* Problem details
Images are not part of the copy; transcribe all the data exactly.

━━━━

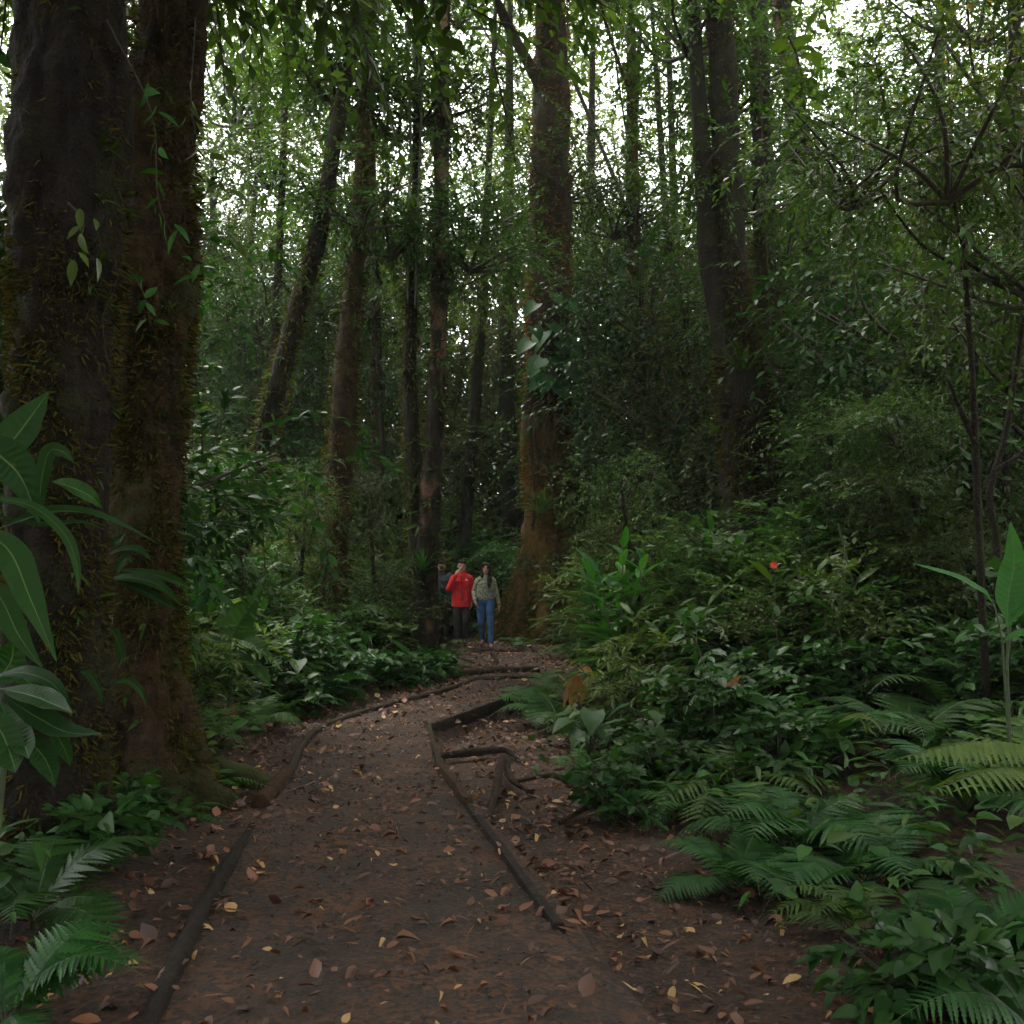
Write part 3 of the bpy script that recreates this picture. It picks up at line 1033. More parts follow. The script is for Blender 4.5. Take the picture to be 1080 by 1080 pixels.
t10, cur10, o10 = tree("rainforest_tree", "dark forked trunk with a bromeliad at its fork, right of the path",
     [(792, 560, 50), (787, 470, 54), (782, 400, 52), (778, 340, 36), (770, 237, 32)], 14.5, 12.5, 'bark_dark', 'deep', 4, 1.7, .16, 20,
     branches=[[(776, 420, 28), (766, 360, 28), (756, 310, 26), (746, 237, 25), (738, 120, 17), (729, -20, 14), (718, -160, 7)]], moss=5000, moss_size=.05, epi=4, n=110)
tree("rainforest_tree", "dark straight trunk tight behind the forked one",
     [(816, 560, 22), (811, 430, 27), (809, 330, 25), (806, 237, 24)], 17.0, 13, 'bark_dark', 'deep', 3, 1.6, .14, 14, moss=700, epi=20)
tree("rainforest_tree", "pole-thin trunk leaning left, right one of a thin pair",
     [(742, 560, 12), (735, 480, 11), (722, 390, 10), (712, 320, 9), (703, 237, 8)], 25.0, 13, 'bark_far', 'pale', 2, 1.5, .1, 9)
tree("rainforest_tree", "pole-thin straighter trunk, left one of a thin pair",
     [(732, 570, 12), (727, 470, 10), (718, 350, 9), (712, 237, 9)], 27.0, 14, 'bark_far', 'blue', 2, 1.5, .1, 9)
tree("rainforest_tree", "blotchy brown trunk leaning left in the upper right thicket",
     [(915, 520, 24), (905, 450, 26), (890, 390, 29), (872, 300, 27), (857, 237, 25)], 19.5, 13, 'bark_peel', 'olive', 3, 1.6, .14, 14, moss=900, epi=26)
tree("rainforest_tree", "distant dark trunk forking against the bright sky at upper right",
     [(918, 520, 12), (918, 380, 12), (919, 300, 11), (918, 262, 11)], 30.0, 13, 'bark_dark', 'gloss', 1, 1.2, .1, 9,
     branches=[[(918, 268, 8), (905, 246, 7), (890, 238, 6), (868, 210, 4)], [(918, 262, 8), (928, 246, 7), (940, 225, 6), (960, 190, 4)]])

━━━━

* Exercise solution
Write part 3 of the bpy script that recreates this picture. It picks up at line 1033. More parts follow. The script is for Blender 4.5. Take the picture to be 1080 by 1080 pixels.
t10, cur10, o10 = tree("rainforest_tree", "dark forked trunk with a bromeliad at its fork, right of the path",
     [(792, 560, 50), (787, 470, 54), (782, 400, 52), (778, 340, 36), (770, 237, 32)], 14.5, 12.5, 'bark_dark', 'deep', 4, 1.7, .16, 20,
     branches=[[(776, 420, 28), (766, 360, 28), (756, 310, 26), (746, 237, 25), (738, 120, 17), (729, -20, 14), (718, -160, 7)]], moss=5000, moss_size=.05, epi=4, n=110)
tree("rainforest_tree", "dark straight trunk tight behind the forked one",
     [(816, 560, 22), (811, 430, 27), (809, 330, 25), (806, 237, 24)], 17.0, 13, 'bark_dark', 'deep', 3, 1.6, .14, 14, moss=700, epi=20)
tree("rainforest_tree", "pole-thin trunk leaning left, right one of a thin pair",
     [(742, 560, 12), (735, 480, 11), (722, 390, 10), (712, 320, 9), (703, 237, 8)], 25.0, 13, 'bark_far', 'pale', 2, 1.5, .1, 9)
tree("rainforest_tree", "pole-thin straighter trunk, left one of a thin pair",
     [(732, 570, 12), (727, 470, 10), (718, 350, 9), (712, 237, 9)], 27.0, 14, 'bark_far', 'blue', 2, 1.5, .1, 9)
tree("rainforest_tree", "blotchy brown trunk leaning left in the upper right thicket",
     [(915, 520, 24), (905, 450, 26), (890, 390, 29), (872, 300, 27), (857, 237, 25)], 19.5, 13, 'bark_peel', 'olive', 3, 1.6, .14, 14, moss=900, epi=26)
tree("rainforest_tree", "distant dark trunk forking against the bright sky at upper right",
     [(918, 520, 12), (918, 380, 12), (919, 300, 11), (918, 262, 11)], 30.0, 13, 'bark_dark', 'gloss', 1, 1.2, .1, 9,
     branches=[[(918, 268, 8), (905, 246, 7), (890, 238, 6), (868, 210, 4)], [(918, 262, 8), (928, 246, 7), (940, 225, 6), (960, 190, 4)]])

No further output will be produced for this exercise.